民家が全くないような地域に駅がつくられたワケ
歴史を紐解くと、駅が開業した当時は、秘境ではなかったということがわかった。
天竜川流域のこの地域では、かつて最も主要な交通手段は水運だった。伐り出された材木を筏にして天竜川に流し、物資や人も船で移動していたのだ。小和田付近には筏だまりがあり、中継地点になっていた。つまり、小和田は水運の要衝ともいえる場所だったと言える。
小和田駅が開業した当時、駅は北側からの終着駅で、南側の豊橋方面へは線路が敷かれていなかった。線路が繋がっていない大嵐駅(大嵐駅は小和田駅の一つ南方に位置する駅)までの間は船舶で連絡していたことからも、水運が重要な交通経路だったことがうかがい知れる。
飯田線が全通した昭和12年、天竜川流域に大きな変化がもたらされる。天竜川の流れによって支えられてきた人や物の動きは、早くて快適な鉄道へとシフトしていった。
決定的に流れが変わったのは、昭和31年に日本屈指の規模を誇る佐久間ダムが竣工したことだ。筏や船はダムを越えられないため、水運は完全に断たれた。もちろん人・物の動きは一変した。

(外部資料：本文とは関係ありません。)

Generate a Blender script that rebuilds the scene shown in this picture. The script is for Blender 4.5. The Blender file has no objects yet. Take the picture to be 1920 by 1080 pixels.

また、佐久間ダム竣工によって、上流域の水面は大幅に上昇し、一帯はダム湖となった。現在、小和田駅のすぐそばを流れる天竜川は、実は佐久間ダムのダム湖だった。かつて小和田に存在した集落は、移転した建物以外は全て湖底に沈んでしまったのだ。
複数の家屋が建ち並び、水運の要衝として栄えていた小和田。
冒頭で紹介した製茶工場には遠くの産地からも茶葉が持ち込まれていたという。それがダムによって水運が断たれ、集落とそれに付随する道路、対岸を結んでいた橋も全て水没した。そして、駅だけが残った結果、小和田駅は秘境駅と呼ばれるようになった。
現在、小和田駅の対岸には県道1号、通称・佐久間街道が通っている。天竜川を渡る橋さえあれば、小和田駅は秘境駅と呼ばれていなかったかもしれない。